## REQUEST
The data below is to be returned in full and exactly.

## RAW DATA
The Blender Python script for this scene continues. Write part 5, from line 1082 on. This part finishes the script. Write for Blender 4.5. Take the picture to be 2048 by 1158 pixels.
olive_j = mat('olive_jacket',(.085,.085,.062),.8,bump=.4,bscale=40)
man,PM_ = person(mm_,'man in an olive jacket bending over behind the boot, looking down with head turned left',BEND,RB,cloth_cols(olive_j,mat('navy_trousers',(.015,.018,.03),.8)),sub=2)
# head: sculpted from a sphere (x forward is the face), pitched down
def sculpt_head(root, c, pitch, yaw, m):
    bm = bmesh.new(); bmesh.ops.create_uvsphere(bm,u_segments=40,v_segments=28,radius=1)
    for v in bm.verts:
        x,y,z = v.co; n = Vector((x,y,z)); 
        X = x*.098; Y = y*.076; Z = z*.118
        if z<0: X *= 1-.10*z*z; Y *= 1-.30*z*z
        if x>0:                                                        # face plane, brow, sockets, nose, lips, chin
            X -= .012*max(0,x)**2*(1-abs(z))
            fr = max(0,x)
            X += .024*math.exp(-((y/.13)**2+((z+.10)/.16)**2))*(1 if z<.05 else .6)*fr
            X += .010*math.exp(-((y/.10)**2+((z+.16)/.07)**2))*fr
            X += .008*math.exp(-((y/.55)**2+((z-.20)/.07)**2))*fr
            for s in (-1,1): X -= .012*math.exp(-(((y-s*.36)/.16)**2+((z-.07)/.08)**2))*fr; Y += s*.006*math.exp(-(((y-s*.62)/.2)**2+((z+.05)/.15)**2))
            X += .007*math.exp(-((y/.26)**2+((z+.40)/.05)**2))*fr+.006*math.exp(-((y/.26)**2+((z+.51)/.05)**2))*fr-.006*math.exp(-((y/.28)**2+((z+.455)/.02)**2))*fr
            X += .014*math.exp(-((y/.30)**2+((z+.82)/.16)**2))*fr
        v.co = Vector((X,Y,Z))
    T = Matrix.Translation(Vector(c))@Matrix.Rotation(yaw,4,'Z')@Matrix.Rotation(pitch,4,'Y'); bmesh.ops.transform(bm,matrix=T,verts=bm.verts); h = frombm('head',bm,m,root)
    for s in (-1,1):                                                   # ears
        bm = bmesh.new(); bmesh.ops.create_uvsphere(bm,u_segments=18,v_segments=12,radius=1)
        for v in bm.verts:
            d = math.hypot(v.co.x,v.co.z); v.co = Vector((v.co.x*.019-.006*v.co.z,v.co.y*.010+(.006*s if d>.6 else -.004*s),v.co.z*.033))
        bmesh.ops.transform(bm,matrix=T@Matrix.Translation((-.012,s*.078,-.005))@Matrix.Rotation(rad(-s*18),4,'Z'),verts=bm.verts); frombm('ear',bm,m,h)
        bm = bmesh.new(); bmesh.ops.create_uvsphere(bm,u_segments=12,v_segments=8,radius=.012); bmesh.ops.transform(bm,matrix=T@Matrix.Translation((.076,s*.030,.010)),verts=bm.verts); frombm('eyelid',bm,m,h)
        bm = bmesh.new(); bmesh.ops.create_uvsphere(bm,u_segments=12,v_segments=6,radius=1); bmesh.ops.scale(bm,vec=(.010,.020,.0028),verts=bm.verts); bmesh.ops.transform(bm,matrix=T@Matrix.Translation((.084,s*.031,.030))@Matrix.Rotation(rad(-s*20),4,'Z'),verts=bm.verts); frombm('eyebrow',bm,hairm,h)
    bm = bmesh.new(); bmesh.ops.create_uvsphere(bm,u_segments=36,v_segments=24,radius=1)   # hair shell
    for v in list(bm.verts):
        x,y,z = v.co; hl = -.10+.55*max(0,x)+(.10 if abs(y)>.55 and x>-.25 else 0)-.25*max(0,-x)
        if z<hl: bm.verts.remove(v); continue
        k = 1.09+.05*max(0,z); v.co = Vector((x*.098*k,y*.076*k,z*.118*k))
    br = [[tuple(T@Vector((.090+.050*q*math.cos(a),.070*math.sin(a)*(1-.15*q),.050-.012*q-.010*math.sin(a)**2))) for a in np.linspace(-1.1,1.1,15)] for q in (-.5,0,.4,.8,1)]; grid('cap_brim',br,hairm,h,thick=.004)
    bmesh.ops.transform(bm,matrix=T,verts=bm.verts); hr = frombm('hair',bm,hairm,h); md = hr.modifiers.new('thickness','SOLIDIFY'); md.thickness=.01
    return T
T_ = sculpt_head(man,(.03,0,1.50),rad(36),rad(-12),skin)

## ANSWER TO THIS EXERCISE
The Blender Python script for this scene continues. Write part 5, from line 1082 on. This part finishes the script. Write for Blender 4.5. Take the picture to be 2048 by 1158 pixels.
olive_j = mat('olive_jacket',(.085,.085,.062),.8,bump=.4,bscale=40)
man,PM_ = person(mm_,'man in an olive jacket bending over behind the boot, looking down with head turned left',BEND,RB,cloth_cols(olive_j,mat('navy_trousers',(.015,.018,.03),.8)),sub=2)
# head: sculpted from a sphere (x forward is the face), pitched down
def sculpt_head(root, c, pitch, yaw, m):
    bm = bmesh.new(); bmesh.ops.create_uvsphere(bm,u_segments=40,v_segments=28,radius=1)
    for v in bm.verts:
        x,y,z = v.co; n = Vector((x,y,z)); 
        X = x*.098; Y = y*.076; Z = z*.118
        if z<0: X *= 1-.10*z*z; Y *= 1-.30*z*z
        if x>0:                                                        # face plane, brow, sockets, nose, lips, chin
            X -= .012*max(0,x)**2*(1-abs(z))
            fr = max(0,x)
            X += .024*math.exp(-((y/.13)**2+((z+.10)/.16)**2))*(1 if z<.05 else .6)*fr
            X += .010*math.exp(-((y/.10)**2+((z+.16)/.07)**2))*fr
            X += .008*math.exp(-((y/.55)**2+((z-.20)/.07)**2))*fr
            for s in (-1,1): X -= .012*math.exp(-(((y-s*.36)/.16)**2+((z-.07)/.08)**2))*fr; Y += s*.006*math.exp(-(((y-s*.62)/.2)**2+((z+.05)/.15)**2))
            X += .007*math.exp(-((y/.26)**2+((z+.40)/.05)**2))*fr+.006*math.exp(-((y/.26)**2+((z+.51)/.05)**2))*fr-.006*math.exp(-((y/.28)**2+((z+.455)/.02)**2))*fr
            X += .014*math.exp(-((y/.30)**2+((z+.82)/.16)**2))*fr
        v.co = Vector((X,Y,Z))
    T = Matrix.Translation(Vector(c))@Matrix.Rotation(yaw,4,'Z')@Matrix.Rotation(pitch,4,'Y'); bmesh.ops.transform(bm,matrix=T,verts=bm.verts); h = frombm('head',bm,m,root)
    for s in (-1,1):                                                   # ears
        bm = bmesh.new(); bmesh.ops.create_uvsphere(bm,u_segments=18,v_segments=12,radius=1)
        for v in bm.verts:
            d = math.hypot(v.co.x,v.co.z); v.co = Vector((v.co.x*.019-.006*v.co.z,v.co.y*.010+(.006*s if d>.6 else -.004*s),v.co.z*.033))
        bmesh.ops.transform(bm,matrix=T@Matrix.Translation((-.012,s*.078,-.005))@Matrix.Rotation(rad(-s*18),4,'Z'),verts=bm.verts); frombm('ear',bm,m,h)
        bm = bmesh.new(); bmesh.ops.create_uvsphere(bm,u_segments=12,v_segments=8,radius=.012); bmesh.ops.transform(bm,matrix=T@Matrix.Translation((.076,s*.030,.010)),verts=bm.verts); frombm('eyelid',bm,m,h)
        bm = bmesh.new(); bmesh.ops.create_uvsphere(bm,u_segments=12,v_segments=6,radius=1); bmesh.ops.scale(bm,vec=(.010,.020,.0028),verts=bm.verts); bmesh.ops.transform(bm,matrix=T@Matrix.Translation((.084,s*.031,.030))@Matrix.Rotation(rad(-s*20),4,'Z'),verts=bm.verts); frombm('eyebrow',bm,hairm,h)
    bm = bmesh.new(); bmesh.ops.create_uvsphere(bm,u_segments=36,v_segments=24,radius=1)   # hair shell
    for v in list(bm.verts):
        x,y,z = v.co; hl = -.10+.55*max(0,x)+(.10 if abs(y)>.55 and x>-.25 else 0)-.25*max(0,-x)
        if z<hl: bm.verts.remove(v); continue
        k = 1.09+.05*max(0,z); v.co = Vector((x*.098*k,y*.076*k,z*.118*k))
    br = [[tuple(T@Vector((.090+.050*q*math.cos(a),.070*math.sin(a)*(1-.15*q),.050-.012*q-.010*math.sin(a)**2))) for a in np.linspace(-1.1,1.1,15)] for q in (-.5,0,.4,.8,1)]; grid('cap_brim',br,hairm,h,thick=.004)
    bmesh.ops.transform(bm,matrix=T,verts=bm.verts); hr = frombm('hair',bm,hairm,h); md = hr.modifiers.new('thickness','SOLIDIFY'); md.thickness=.01
    return T
T_ = sculpt_head(man,(.03,0,1.50),rad(36),rad(-12),skin)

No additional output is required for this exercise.